Kenneth M. Walsh said...

Naw, I just think he needs to learn how to express himself more clearly ... or to get a better editor. :-)

dah-veh' said...

Edited version: When she was young, my mom had non-marital sex with a black man which resulted in my birth. Que?

More to the point:

"Not one person behind these reports has remotely good intentions—quite the opposite, in fact."

Kenneth M. Walsh said...

Huh?

He has only himself to blame for choosing to respond to these ill-intentioned people with a poorly written explanation in which he contradicts himself, which only raised more questions.

dah-veh' said...

And yet you seem content to insinuate that Mr. King is a "phony," a "pretender," and a "loser" seeking to take advantage of a rigged system for his personal favor.

How does that make you any different than Breitbart, Beck and their ilk?

Kenneth M. Walsh said...

Yes, that's right. You win. Congrats!

Damian said...

As somebody with no stake in the matter, and who is certainly inclined reflexively to be sympathetic both to Mr. King and the causes for which he advocates, as well as has no use for his rightwing critics or their motives, I have to admit that the otherwise candid and revealing piece he authored left me as many questions as it answered, and took an overly --perhaps even calculatedly -- defensive posture. While he owes neither me nor anybody else an explanation, once he deigns to do so, he simultaneously claims that nobody had ever questioned his parentage until now, and that he had never broached the topic with his mother, but opened by saying for "most of" his life he'd been told that his actual father was black, which seems at odds with his closing refutations. He acknowledges that, despite the uncertainty of his situation and environment, identifying solely as black, from his teens onward, is both an oversimplification of the matter, as well as reactionary -- this is what onlookers, even benign or otherwise, have had difficulty grasping.

Nevertheless, rather than simply personalize the matter, it's probably best used just as an entree to discussing how our society still struggles how to approach multiracial people -- even seven years after electing one as our prez.

Accordingly, such ambiguity can (speciously or otherwise) offer ammunition to self-appointed opponents to what they imagine is "affirmative action" run amuck. Oh, and while lumping these recent cases from the headlines together is a conversational blogging device, it's worth noting the entry only describes specifically Hudson as a "loser" -- and the linked NPR piece is certainly similarly scathing of his deception.

Mark said...

Kenny: dah-veh seems to be well-intentioned but is conflating the Shaun King situation with Obama birthers. Both are racist and wrong, and neither of these men should have ever had to answer questions to anyone about who they are. (Well, I guess all candidates for U.S. president have background checks done on them, but that should have been the end of it for Obama.)

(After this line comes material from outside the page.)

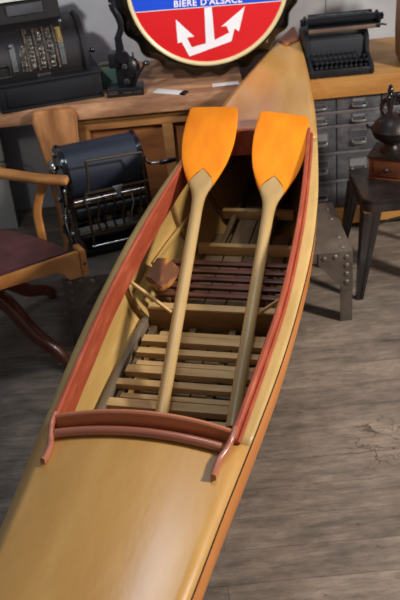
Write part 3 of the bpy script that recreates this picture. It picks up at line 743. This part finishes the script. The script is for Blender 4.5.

Where this is different is that once President Obama gave in to the racists -- by releasing his birth certificate -- the lunatics continued to say he wasn't born in the U.S. and harass him.

King, on the other hand, also chose to address the nuts, only his response included discrepancies.

Did he discuss the affair with his mother or not?
Did he grow up with numerous people asking/talking about his father, or has he never been asked once in 35 years?

Wanting to know which account is correct isn't racist, it's good journalism.

Also, the piece does not call King a "phony," "pretender" or "loser." It explicitly says Rachael Dolezal "pretended" to be black and calls the subject of the blog post -- Michael Derrick Hudson -- a "phony" and a "loser." King appears to have been included in the post because questions about his race have also been raised and his answer is imprecise.

Again, if you're saying the question should have never been raised in the first place, I don't think any sane person would disagree. But if you're going to go to the trouble of addressing a bunch of idiots, shouldn't you answer it coherently?

Too Embarrassed to Sign My Name said...

"Are some whites really so convinced the system is rigged in favor of minorities, just because a small fraction of them earn some kind of recognition?"

By virtue of the fact that we are even here discussing this man and previous people who have gamed the race system, it would suggest that there is some truth that the system is rigged. Is anyone really surprised that lowering standards for certain physical attributes, and sometimes even monetizing it, that it could lead to this type of corruption?